Drawing lines in the sand

Ritual: Visiting Tibetan monks are painstakingly creating a sacred sand image -- which they will cast into the harbor as a gesture of peace.

November 27, 1999|By Tim Craig | Tim Craig,SUN STAFF

Ten Tibetan Buddhist monks are busily assembling an intricate image in sand on Federal Hill for a weekend exhibit at the American Visionary Art Museum.

The monks came to Baltimore Sunday to undertake the painstaking process of arranging millions of grains of sand -- almost grain by grain -- into a multicolored collage, as part of a 22-city U.S. tour to raise money for the Tibetan freedom movement and for their monastery.

Dressed in maroon and yellow sleeveless garments, the men place colored sand in a 16-inch metal funnel.

The funnel is gently tapped with a metal stick, and the vibrations slowly ease one of 25 colors of sand out of the shaft onto a flat surface approximately 4 feet square. The process sounds like fingernails scraping a chalkboard, but its intricacy leaves the audience dazzled.

"It's like expressing a prayer through art," said Adele F. Sands, 42, a visitor from Owings Mills.

The culmination comes tomorrow when the inch-thick sand image -- resembling a large, elaborately decorated cake -- will be scattered into the Inner Harbor in a symbolic water purification ceremony.

"The most important thing is the measurements," said Geshe Tsultrim Phuntsok, abbot of the Drepung Gomang Monastery in South India. "It's sacred, so we never make mistakes in measuring."

A mandala is a Tibetan art form dating back to the sixth century, created to symbolize worldwide and individual peace and "physical balance," according to Tibet's government in exile.

Every mandala, which usually takes about five days to construct, represents a distinct spiritual, emotional or political cause. The exhibit at the American Visionary Art Museum, on Key Highway in Federal Hill, is called the "Mandala of Avalokiteshvara" and symbolizes compassion.

Rebecca Hoffberger, the museum's founder and director, said the monks' work complements an exhibit on aliens and unidentified flying objects. "For me, this [mandala] talks about all those things -- angels, devils, and the spiritual realm," Hoffberger said.

But while many art forms cannot be enjoyed until they are complete, Hoffberger said, museum patrons get aesthetic joy from watching the monks draw lines of sand less than a half-inch wide.

"It's that moment of ecstasy when you see the [process] rather than when it's finished," Hoffberger said, noting that the monks immediately disperse the sand when the mandala is complete.

The dispersion ceremony will be held at 10 a.m. tomorrow at the Inner Harbor boardwalk near the Maryland Science Center, where the sand, brought from India, will be thrown into the harbor.

"We sweep the sand, take it in a jar, and pour it in the water so the stream can heal," Phuntsok said. "And when it flows, it can bring peace to the world."

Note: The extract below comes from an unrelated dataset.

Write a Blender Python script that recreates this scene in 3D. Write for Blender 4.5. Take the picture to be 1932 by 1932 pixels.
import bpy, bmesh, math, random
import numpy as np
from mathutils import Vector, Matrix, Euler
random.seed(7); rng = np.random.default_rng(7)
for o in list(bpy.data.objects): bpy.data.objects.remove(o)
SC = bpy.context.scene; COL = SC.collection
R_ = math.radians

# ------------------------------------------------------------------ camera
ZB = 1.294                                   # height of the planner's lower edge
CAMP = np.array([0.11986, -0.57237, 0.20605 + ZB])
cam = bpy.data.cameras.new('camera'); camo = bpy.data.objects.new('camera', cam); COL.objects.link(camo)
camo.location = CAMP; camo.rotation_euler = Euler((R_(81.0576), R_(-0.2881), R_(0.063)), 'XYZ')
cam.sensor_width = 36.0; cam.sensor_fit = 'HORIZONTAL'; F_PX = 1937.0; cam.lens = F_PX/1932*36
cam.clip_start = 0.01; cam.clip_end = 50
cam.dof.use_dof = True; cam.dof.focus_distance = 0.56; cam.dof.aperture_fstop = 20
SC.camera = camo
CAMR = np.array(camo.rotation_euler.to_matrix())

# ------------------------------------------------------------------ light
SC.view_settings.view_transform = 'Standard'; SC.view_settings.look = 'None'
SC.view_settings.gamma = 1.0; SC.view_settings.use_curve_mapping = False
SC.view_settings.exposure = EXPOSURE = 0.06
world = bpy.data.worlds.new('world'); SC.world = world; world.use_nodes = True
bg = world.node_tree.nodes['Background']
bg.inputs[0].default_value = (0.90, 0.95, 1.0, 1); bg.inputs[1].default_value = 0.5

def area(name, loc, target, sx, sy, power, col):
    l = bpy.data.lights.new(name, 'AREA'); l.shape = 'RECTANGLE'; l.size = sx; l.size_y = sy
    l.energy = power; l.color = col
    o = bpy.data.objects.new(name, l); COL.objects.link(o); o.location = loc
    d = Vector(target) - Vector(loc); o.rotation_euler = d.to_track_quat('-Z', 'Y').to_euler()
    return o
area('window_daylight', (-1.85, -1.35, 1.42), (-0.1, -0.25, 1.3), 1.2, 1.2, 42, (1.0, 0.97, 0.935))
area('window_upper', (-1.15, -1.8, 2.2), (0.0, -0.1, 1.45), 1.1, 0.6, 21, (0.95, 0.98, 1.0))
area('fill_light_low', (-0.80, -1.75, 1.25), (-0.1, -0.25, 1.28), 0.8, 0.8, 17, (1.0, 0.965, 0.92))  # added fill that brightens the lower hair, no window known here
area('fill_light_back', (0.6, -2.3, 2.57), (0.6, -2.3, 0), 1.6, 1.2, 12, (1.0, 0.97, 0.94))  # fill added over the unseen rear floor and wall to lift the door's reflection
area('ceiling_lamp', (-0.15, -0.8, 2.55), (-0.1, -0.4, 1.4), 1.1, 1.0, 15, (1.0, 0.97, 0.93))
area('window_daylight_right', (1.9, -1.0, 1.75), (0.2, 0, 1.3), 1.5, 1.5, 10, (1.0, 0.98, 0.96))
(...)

While in Baltimore, the monks are being sponsored by Virginia Eanes of Highlandtown, who met them Aug. 3 at John F. Kennedy International Airport in New York while she waited for her daughter's flight from the Dominican Republic.

Drawn by their spirit

"I was complaining [earlier to my daughter], `Why don't you fly to Dulles or BWI?' " Eanes said. "But I met the monks, got blessed by the monks, so I guess that's why I am here -- I was drawn" by their spirit.

Eanes had arranged for the monks to stay in a hotel, but on Sunday, after she took them for a ride on her 34-foot sailboat, the group decided to sleep on the boat all week.

On Thanksgiving, the men greeted churchgoers at the predominantly black City Temple Baptist Church in West Baltimore with their two-handed handshake and standard bow.

The monks chanted in the sanctuary during a ceremony and then spent an hour serving meals to the homeless.

"Pilgrims came here [because of] persecution, and the monks happened to be here the same day to help end their religious persecution," Eanes said. "Wherever they go, people are amazed that they are so spiritual, so persecuted and so dedicated."

There were 5,500 monks at Drepung Gomang Monastery when China completed its invasion of Tibet in 1959. But when the Dalai Lama, the spiritual leader of the Tibetan Buddhists, fled into exile, the monastery rebuilt itself in India with 60 other exiled Tibetans. Since China relaxed its grip on Tibet in 1980, more Tibetans have fled, and the monastery's population has swelled to 1,300, said Phuntsok. This tour, which required 40 tons of sand from India and is expected to raise about $50,000, will be used to defray costs at the monastery.

Raising awareness

But more important, Phuntsok said, is raising awareness of the Tibetan freedom movement. Recently at the American Visionary Art Museum, a school-age girl watching the monks complained about having too much homework.

Monastery and museum officials told the girl about the monks, who are required to learn 2,000 words of Buddhist teachings each day.

"I said, first they had to a climb over a mountain where they got shot at in order to study 2,000 words a day," Eanes said. "The girl quickly stopped complaining."